Report only the number of lines that hold the word "scene".
___ INFORMATION PROVIDED ___
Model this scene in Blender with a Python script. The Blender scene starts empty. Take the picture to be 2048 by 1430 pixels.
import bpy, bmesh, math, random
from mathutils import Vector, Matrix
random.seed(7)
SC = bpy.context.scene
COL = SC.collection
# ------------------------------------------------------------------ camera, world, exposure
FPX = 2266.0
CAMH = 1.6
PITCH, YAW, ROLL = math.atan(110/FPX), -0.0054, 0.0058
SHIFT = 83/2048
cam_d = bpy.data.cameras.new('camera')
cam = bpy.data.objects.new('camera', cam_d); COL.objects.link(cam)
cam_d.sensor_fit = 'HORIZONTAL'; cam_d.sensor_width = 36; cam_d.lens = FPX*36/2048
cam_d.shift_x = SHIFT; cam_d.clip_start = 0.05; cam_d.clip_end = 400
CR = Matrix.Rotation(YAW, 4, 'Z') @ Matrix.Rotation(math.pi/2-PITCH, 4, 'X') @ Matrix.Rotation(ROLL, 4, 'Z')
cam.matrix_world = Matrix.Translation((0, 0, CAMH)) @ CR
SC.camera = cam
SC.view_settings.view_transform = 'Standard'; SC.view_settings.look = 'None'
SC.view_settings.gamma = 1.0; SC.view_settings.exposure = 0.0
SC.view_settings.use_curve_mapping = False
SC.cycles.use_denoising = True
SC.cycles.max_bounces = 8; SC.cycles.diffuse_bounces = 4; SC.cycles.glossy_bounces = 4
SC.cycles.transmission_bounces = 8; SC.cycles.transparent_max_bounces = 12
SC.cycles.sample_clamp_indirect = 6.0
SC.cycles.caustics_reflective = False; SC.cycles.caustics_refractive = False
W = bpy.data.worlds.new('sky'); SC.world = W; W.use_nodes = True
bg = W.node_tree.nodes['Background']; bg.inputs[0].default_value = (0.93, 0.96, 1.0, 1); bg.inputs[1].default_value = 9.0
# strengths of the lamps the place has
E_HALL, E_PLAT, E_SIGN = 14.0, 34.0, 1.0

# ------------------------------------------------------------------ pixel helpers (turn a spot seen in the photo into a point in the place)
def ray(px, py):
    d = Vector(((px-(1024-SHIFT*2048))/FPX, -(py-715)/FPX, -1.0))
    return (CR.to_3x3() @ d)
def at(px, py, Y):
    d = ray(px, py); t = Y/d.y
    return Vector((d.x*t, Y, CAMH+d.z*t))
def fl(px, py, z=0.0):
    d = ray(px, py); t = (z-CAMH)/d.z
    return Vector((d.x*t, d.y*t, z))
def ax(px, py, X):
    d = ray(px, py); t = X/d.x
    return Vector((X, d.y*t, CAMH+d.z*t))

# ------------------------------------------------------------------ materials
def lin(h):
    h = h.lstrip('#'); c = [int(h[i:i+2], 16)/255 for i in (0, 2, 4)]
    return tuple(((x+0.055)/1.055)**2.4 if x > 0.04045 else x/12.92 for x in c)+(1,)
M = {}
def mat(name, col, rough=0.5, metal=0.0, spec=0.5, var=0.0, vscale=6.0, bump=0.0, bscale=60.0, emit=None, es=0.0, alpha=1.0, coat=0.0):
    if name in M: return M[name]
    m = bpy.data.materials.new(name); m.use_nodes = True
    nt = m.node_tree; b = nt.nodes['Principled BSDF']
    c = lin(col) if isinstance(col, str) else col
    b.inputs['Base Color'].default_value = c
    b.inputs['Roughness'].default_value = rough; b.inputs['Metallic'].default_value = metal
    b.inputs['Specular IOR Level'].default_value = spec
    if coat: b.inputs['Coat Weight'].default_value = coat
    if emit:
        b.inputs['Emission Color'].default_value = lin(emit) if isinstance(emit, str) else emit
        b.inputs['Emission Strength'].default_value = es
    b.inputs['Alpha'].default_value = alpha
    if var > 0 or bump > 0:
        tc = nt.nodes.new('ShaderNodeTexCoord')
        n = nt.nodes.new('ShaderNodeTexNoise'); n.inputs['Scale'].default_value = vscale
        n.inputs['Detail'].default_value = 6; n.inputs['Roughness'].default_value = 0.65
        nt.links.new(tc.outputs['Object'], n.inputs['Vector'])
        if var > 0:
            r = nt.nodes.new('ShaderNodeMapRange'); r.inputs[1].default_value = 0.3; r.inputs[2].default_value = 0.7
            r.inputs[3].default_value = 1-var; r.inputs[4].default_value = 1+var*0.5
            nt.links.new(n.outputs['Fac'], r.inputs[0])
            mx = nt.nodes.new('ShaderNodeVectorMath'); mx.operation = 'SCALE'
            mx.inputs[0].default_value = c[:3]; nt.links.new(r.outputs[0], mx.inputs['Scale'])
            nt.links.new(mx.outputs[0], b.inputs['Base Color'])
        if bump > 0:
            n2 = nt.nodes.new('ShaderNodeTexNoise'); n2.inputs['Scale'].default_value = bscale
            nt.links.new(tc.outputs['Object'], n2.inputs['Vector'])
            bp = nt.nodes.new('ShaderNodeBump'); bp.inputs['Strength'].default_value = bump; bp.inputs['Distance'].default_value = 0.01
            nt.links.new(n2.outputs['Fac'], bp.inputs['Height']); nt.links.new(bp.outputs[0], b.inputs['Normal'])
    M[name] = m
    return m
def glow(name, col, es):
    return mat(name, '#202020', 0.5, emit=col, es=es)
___
# [RESULT FOR THIS EXERCISE]
2